Extraspace Solutions will provide 200 new units by 2021 in scheme that mirrors RSHP’s Y:Cube project
Modular-buildings specialist Extraspace Solutions has won a £40m contract to supply temporary housing for homeless families as part of a London-wide initiative.
The deal will see Extraspace deliver 200 relocatable homes for the Pan-London Accommodation Collaborative Enterprise (Place) by 2021.
Under the scheme, which is reminiscent of RSHP’s Y:Cube temporary housing project, Extraspace’s homes are intended for use on “meanwhile” sites earmarked for development in the long term, but which would otherwise remain underused over the short- to medium-term.
Darren Rodwell, who is executive member for housing and planning at the London Councils lobby group for boroughs, said the Place initiative was the first time UK local authorities had jointly procured modular housing to help homeless families. Y:Cube was a project targeted at single people.
“Place will deliver high-quality, family-sized accommodation for homeless Londoners in their local borough – close to their schools, jobs and support networks – and delivering new housing on previously unusable sites in the process,” he said.
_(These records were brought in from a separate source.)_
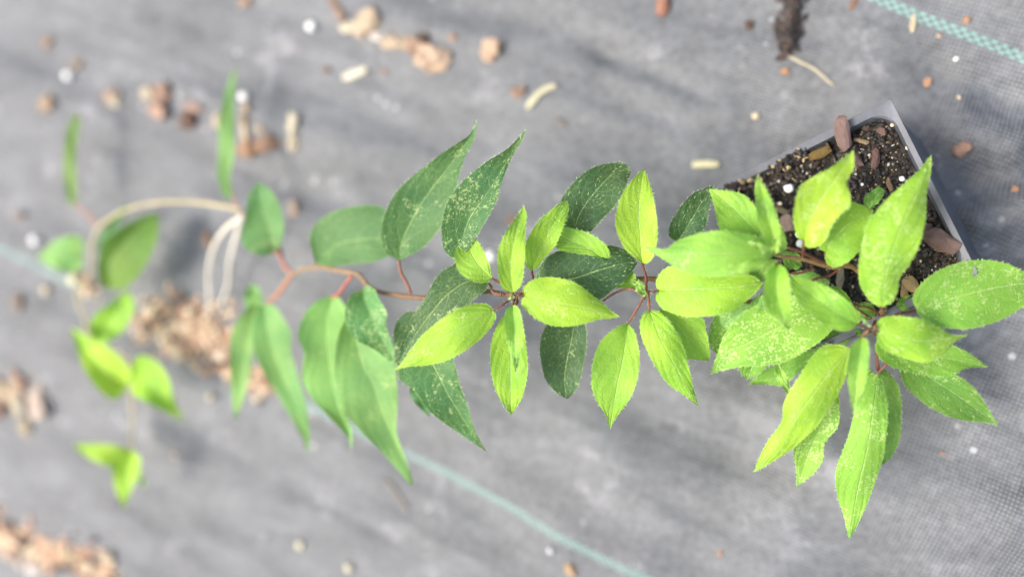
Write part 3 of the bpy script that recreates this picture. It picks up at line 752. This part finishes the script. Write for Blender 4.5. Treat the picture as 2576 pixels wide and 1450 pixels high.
leaf('H', (1955, 903), (1991, 1006), [(1950, 930), (1964, 965), (1978, 988)], [(1967, 922), (1981, 955), (1987, 980)], (.313, .311, .309), hairs=1.6, fold=.001)
leaf('g', (1862, 790), (1803, 890), [(1810, 785), (1783, 830), (1786, 870)], [(1862, 830), (1835, 872)], (.318, .319, .322), speck=.9, hairs=.6)
leaf('B', (1892, 765), (1812, 822), [(1845, 765), (1815, 790)], [(1885, 800), (1840, 825)], (.312, .314, .318), speck=.4)
leaf('g', (1917, 736), (1878, 806), [(1895, 752), (1878, 780)], [(1924, 765), (1900, 792)], (.305, .306, .311), fold=.004, hairs=.8)

# --- upper shoot
leaf('g', (2184, 530), (2222, 474), [(2172, 502), (2193, 480), (2210, 471)], [(2206, 512), (2222, 490)], (.302, .301, .303), hairs=1)
l = leaf('y', (2074, 634), (2196, 528), [(2058, 620), (2078, 600), (2090, 570), (2110, 535), (2138, 510), (2172, 517)], [(2078, 660), (2098, 672), (2130, 660), (2162, 630), (2178, 600), (2190, 560)], (.300, .298, .302), mid=[(2105, 590), (2150, 550)], speck=.2)
petiole(l, [(2088, 668, .302), (2078, 652, .300), (2074, 634, .300)], .45)
l = leaf('Y', (2022, 604), (2147, 377), [(2006, 596), (1996, 560), (1998, 520), (2012, 470), (2045, 445), (2095, 418)], [(2026, 620), (2050, 622), (2076, 604), (2090, 570), (2112, 540), (2137, 520), (2138, 490), (2130, 458), (2147, 420)],
     (.292, .286, .292), mid=[(2040, 545), (2075, 485), (2118, 425)], speck=.6, fold=.0015, wav=.0012, label='broad speckled leaf with its hooked tip over the bare potting mix')
petiole(l, [(2019, 650, .2985), (2020, 625, .294), (2022, 604, .292)], .5)
leaf('G', (1962, 640), (1950, 545), [(1950, 610), (1948, 575)], [(1978, 622), (1972, 585)], (.299, .299, .303), hairs=.8)
leaf('g', (1962, 636), (2016, 664), [(1985, 632), (2010, 640)], [(1975, 668), (2004, 678)], (.303, .305, .308), hairs=.6)
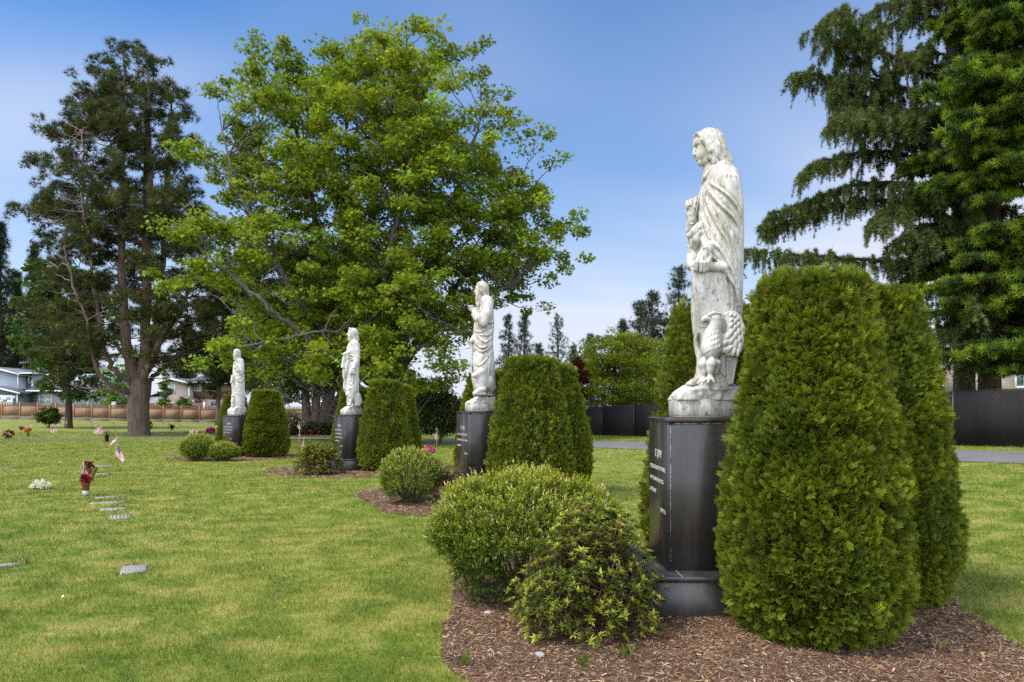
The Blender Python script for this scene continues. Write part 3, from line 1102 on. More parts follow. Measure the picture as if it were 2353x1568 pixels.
    # wings and tail
    wing = [(755, 182), (800, 152), (880, 145), (930, 185), (975, 260), (1015, 370), (1005, 520), (960, 690), (905, 715), (860, 700), (800, 735), (735, 690), (722, 560), (735, 450), (785, 415), (790, 350), (768, 270)]
    E.plate(JC, wing, .275, .030, .02, slope=-0.1)
    E.plate(JC, [(770, 690), (945, 690), (905, 860), (865, 1090), (800, 1110), (778, 950)], .225, .030, .015, slope=-.1)
    E.plate(JC, [(650, 700), (760, 700), (772, 1005), (700, 930), (660, 840)], .24, .022, .015)
    for (x, y, a, b, tl) in ((845, 200, .016, .020, .6), (885, 215, .016, .020, .3), (925, 255, .018, .024, .1), (850, 265, .018, .024, .5), (890, 290, .018, .026, .2), (935, 330, .02, .03, 0), (845, 335, .02, .028, .4),
                             (890, 370, .02, .03, .2), (940, 420, .022, .036, -.1), (985, 380, .016, .034, -.3), (850, 420, .022, .034, .4), (895, 470, .024, .040, .2), (950, 520, .024, .044, -.1), (990, 490, .016, .04, -.3),
                             (800, 480, .024, .036, .7), (840, 540, .028, .044, .6), (900, 580, .028, .050, .2), (955, 620, .024, .05, -.1), (775, 560, .024, .044, .9), (820, 640, .026, .055, .8), (880, 670, .026, .05, .3), (775, 650, .02, .045, 1.0), (930, 690, .02, .04, 0)):
        E.ball(JC, (x, y, .296), (a, .024, b), .0025, tilt=tl)
    for (a, b) in (((785, 640), (840, 560)), ((760, 690), (800, 650)), ((900, 600), (920, 500))):
        E.chain(JC, [(a[0], a[1], .322, .004), (b[0], b[1], .322, .004)], .003, True)
    for q in range(4):
        E.chain(JC, [(800 + q * 36, 730, .258, .006), (806 + q * 16, 1085, .258, .004)], .004, True)
    E.mesh('eagle', M['marble_clean'], root)

    B = Sdf((-0.42, -0.30, 0.12), (0.30, 0.34, 0.36), 0.007, 0)
    z = lambda y: (1669.5 - (1220 + y * .2933)) * k
    rock(B, None, -.31, .222, .222, .145, [(-.31, z(1088)), (-.1, z(1092)), (.0, z(1092)), (.09, z(1108)), (.165, z(1130)), (.205, z(1185)), (.222, z(1235))], 3)
    B.mesh('rock_base', M['marble_clean'], root)
    plinth(root, .215, .160, -.037, .252)
    return root


def figure_with_ox():
    root = statue_root('l', 'marble_statue', 'marble statue of a bearded robed figure with an ox lying at its feet')
    t = math.tan(RAD(19.3))
    k = .004767
    LA = lambda x, y: ((1921 - (1840 + x / 5.228)) * k, (1635 - (1100 + y / 5.228)) * k)
    LB = lambda x, y: ((1921 - (1840 + x / 4.9)) * k, (1635 - (1360 + y / 4.9)) * k)
    h = .0095
    S = Sdf((-0.40, -0.40, .18), (0.46, 0.46, 2.56), h, t)
    R = S.relief()
    fo = lambda cv, pts, a=.055, w=.020, g=.55: S.fold(R, cv, pts, a, w, g)
    fo(LA, [(590, 950), (640, 985), (720, 950)])
    fo(LA, [(290, 1110), (400, 1165), (560, 1115), (722, 1000)], .034)
    fo(LA, [(360, 1185), (470, 1235), (620, 1220), (722, 1090)], .034)
    fo(LA, [(335, 1200), (450, 1340), (560, 1370), (700, 1250)], .032)
    fo(LA, [(300, 1300), (380, 1470), (520, 1480), (640, 1390)])
    fo(LA, [(310, 1470), (460, 1560), (580, 1520), (660, 1420)])
    fo(LB, [(295, 130), (400, 205), (530, 168), (625, 60)], .03)
    fo(LB, [(290, 300), (345, 465), (470, 400), (610, 230)], .036)
    fo(LB, [(255, 0), (262, 400), (310, 620)])
    fo(LB, [(235, 100), (215, 430), (225, 700)])
    fo(LB, [(615, 250), (585, 550), (570, 720)], .024)
    fo(LB, [(545, 430), (500, 600), (490, 700)], .022)
    fo(LB, [(320, 500), (290, 560), (300, 640)], .022)
    fo(LA, [(690, 500), (660, 700), (680, 940)], .018)
    fo(LA, [(440, 560), (420, 640), (380, 760)], .018)
    S.loft(LA, [(438, 455, 640, .12), (465, 430, 660, .22), (510, 400, 692, .285), (600, 372, 708, .30), (700, 350, 714, .30), (850, 320, 722, .29), (1000, 285, 727, .28), (1100, 282, 720, .27),
                (1250, 270, 708, .26), (1400, 258, 702, .255), (1560, 252, 714, .25), (1700, 228, 726, .25), (1830, 213, 736, .25), (2000, 226, 745, .25), (2120, 238, 748, .25), (2220, 258, 748, .25), (2330, 285, 748, .25), (2480, 300, 748, .25)], R, 2.3)
    S.chain(LA, [(560, 500, -.17, .10), (560, 500, .17, .10)], .06)
    S.chain(LA, [(600, 540, .24, .10), (560, 800, .29, .105), (480, 980, .29, .095)], .03)
    S.chain(LA, [(480, 985, .29, .09), (380, 900, .27, .085), (320, 810, .18, .07), (300, 750, .10, .05)], .03)
    S.chain(LA, [(330, 800, .26, .012), (300, 900, .26, .014), (360, 1010, .30, .014), (480, 1040, .32, .013)], .01)
    S.chain(LA, [(300, 740, .10, .046), (322, 680, .06, .036)], .02)
    S.ball(LA, (240, 680, .03), (.062, .035, .052), .015)
    for q in range(4):
        S.chain(LA, [(230 - q * 4, 690 - q * 20, .03 + q * .008, .018), (175 - q * 2, 660 - q * 12, .03 + q * .01, .015), (170 + q * 30, 640 - q * 10, .05, .013)], .006)
    S.chain(LA, [(330, 690, .05, .018), (345, 660, .04, .012)], .006)
    # lower open hand held out beside the robe
    S.chain(LA, [(300, 1250, -.06, .06), (230, 1330, -.05, .040), (180, 1380, -.04, .038)], .02)
    S.ball(LA, (165, 1400, -.03), (.050, .022, .050), .012)
    S.chain(LA, [(160, 1360, -.02, .019), (150, 1310, 0, .016), (175, 1262, .01, .012)], .006)
    for q in range(4):
        S.chain(LA, [(140 + q * 22, 1430, -.03 + q * .004, .018), (115 + q * 26, 1470, -.01 + q * .004, .015), (95 + q * 30, 1498, .0 + q * .004, .012)], .006)
    bearded_head(S, LA, 300, 85, 452, 600, hair_to=LA(0, 400)[1])
    S.chain(LA, [(385, 500, 0, .05), (372, 560, .01, .035), (368, 610, .02, .015)], .02)
    S.mesh('figure', M['marble'], root)
    E = Sdf((-0.36, 0.0, .2), (0.36, 0.50, 1.02), h, t)
    E.chain(LB, [(285, 665, .30, .050), (340, 640, .30, .062), (410, 600, .30, .080)], .03)
    E.ball(LB, (265, 670, .30), (.038, .045, .040), .02)
    E.chain(LB, [(420, 610, .28, .085), (435, 720, .27, .10), (430, 860, .26, .12)], .05)
    E.chain(LB, [(440, 800, .24, .12), (540, 810, .22, .13), (600, 880, .2, .12)], .05)
    E.chain(LB, [(470, 930, .34, .06), (360, 965, .35, .048), (285, 1005, .35, .040)], .02)
    E.chain(LB, [(285, 1015, .36, .034), (400, 1012, .36, .032), (490, 1015, .36, .032)], .012)
    E.chain(LB, [(440, 900, .2, .08), (300, 1020, .2, .05)], .02)
    for s in (1, -1):
        E.ball(LB, (430, 600, .30 + s * .078), (.034, .018, .032), .01)
        E.ball(LB, (345, 615, .30 + s * .058), (.011, .010, .010), .004)
        E.chain(LB, [(385, 560, .30 + s * .03, .022), (375, 528, .30 + s * .035, .009)], .01)
    E.mesh('ox', M['marble_clean'], root)
    B = Sdf((-0.34, -0.32, .10), (0.34, 0.36, .38), .009, 0)
    z = lambda y: (1635 - (1360 + y / 4.9)) * k
    rock(B, None, -.24, .235, .235, .138, [(-.24, z(1045)), (.05, z(1050)), (.10, z(1080)), (.20, z(1125)), (.235, z(1170))], 9)
    B.mesh('rock_base', M['marble_clean'], root)
    plinth(root, .232, .150)
    return root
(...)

Extraspace lead designer Eleanor Moloney said the firm’s new homes would combine “innovative design with a community feel”.
“Our precision-manufactured modular houses will deliver the quality of permanent homes, meeting the London Plan’s space standards, and can be relocated to the site of most need,” she said.
London Councils said Place was being hosted by Tower Hamlets council, but that several boroughs were looking into suitable locations for the new homes the scheme would provide, with the first site to be confirmed later this year.
It added that the capital currently had 54,000 households living in temporary accommodation.
Extraspace has bases in London, Belfast, Dublin and Cork.
:: Meanwhile, Rogers Stirk Harbour & Partners’ proposals for 39 sub-market one-bed flats in the grounds of a YMCA tower on Rush Green Road in east London have been approved by Barking & Dagenham council. Havering council, which has responsibility for half the site, is due to make a decision in July.